Ein Neuanfang in Leonburg
Für die Geschwister wurde die Jugendhilfeeinrichtung zu ihrem neuen zu Hause. Dort fühlte sie sich wohl, erzählt Dana, hatten Struktur und haben neue Freunde gefunden. Dana hätte dieses Jahr ihren Hauptschulabschluss gemacht und wollte im Anschluss noch einen Realschulabschluss dranhängen, um später einmal als Erzieherin zu arbeiten.
"Ich hoffe, dass ich bald wieder zurück nach Deutschland kommen kann. Ich hab die Sprache gelernt, ich hab viele Menschen kennengelernt und ich hab mich echt wohl gefühlt."
In Albanien befürchtet sie, schon bald verheiratet zu werden. Das möchte sie aber nicht, auch wenn es dort Tradition sei, jung zu heiraten. Dana und Edi leben seit ihrer Abschiebung bei ihrem Großvater und einem Halbbruder. Beide Verwandten kennen sie kaum, erzählt die 16-Jährige. Zumal sich Edi kaum mit ihnen verständigen kann, weil er die Sprache nicht spricht.
Vielmehr seien die Kinder dort psychisch belastet und ihre Verwandten überfordert, so ein Gutachten des Internationalen Sozialdienstes. In der Schule waren Dana und Edi seit fünf Monaten nicht mehr.
Nicht zuletzt weil die beiden Geschwister auch von häuslicher Gewalt betroffen sein, sieht Rechtsanwalt Ruben Hoffmann die Abschiebung als rechtswidrig an. Vielmehr war unklar, was mit ihnen nach der Abschiebung in Albanien passiere, erklärt er. Das Gesetz sehe bei Minderjährigen hingegen eine kindgerechte Unterbringung vor.
"Das Gesetz sagt, wenn ich Minderjährige in ein Land schicke, muss sichergestellt sein, dass sie dort kindgerecht untergebracht werden: Sie haben ein Recht auf Bildung, ein Recht auf Erziehung."
Laut dem Innenministerium von Baden-Württemberg wurden "die gesetzlich vorgesehenen besonderen Vorkehrungen zum Schutz der Minderjährigen getroffen." Die Abschiebung sei möglich gewesen, weil Dana und ihr Bruder nur vorübergehend in Deutschland geduldet waren. Gibt es dafür von staatlicher Seite keine Gründe mehr, kann die zuständige Behörde jederzeit die Abschiebung beschließen.
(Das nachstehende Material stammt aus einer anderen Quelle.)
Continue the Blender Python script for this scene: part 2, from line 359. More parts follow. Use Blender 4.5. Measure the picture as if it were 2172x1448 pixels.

Das Jugendamt hatte dagegen zwar Einspruch erhoben, aber der Anwalt, der damals für den Fall zuständig war, hatte die Frist verfehlt, um den Einspruch zu begründen.
Rechtskräftigkeit zweifelhaft
Und dann ging plötzlich alles ganz schnell. Mit einer Abschiebung hat das Heim in Leonberg nicht gerechnet, sagt Cordula Breining. Sie koordiniert die Betreuung der minderjährigen Geflüchteten. Oft scheitere eine Abschiebung daran, im Herkunftsland der Minderjährigen einen Sorgeberechtigten oder eine passende Jugendhilfeeinrichtung zu finden.
"Ich wusste zwar, dass ich einen Halbbruder habe, aber ich hab ihn noch nie gesehen. Und meinen Opa kenne ich nur, als ich noch ganz klein war."
Und auch im Fall von Dana und Edi zweifelt das zuständige Gericht daran, ob tatsächlich alle Vorkehrungen getroffen wurden, um die Geschwister in Albanien zu schützen. Danach sei es auch fraglich, ob das Jugendamt als Vormund ausreichend informiert und gehört worden war.
Deshalb sollen die Geschwister nach Deutschland zurückkommen, fordert eine Petition mit mehr als 8000 Unterschriften.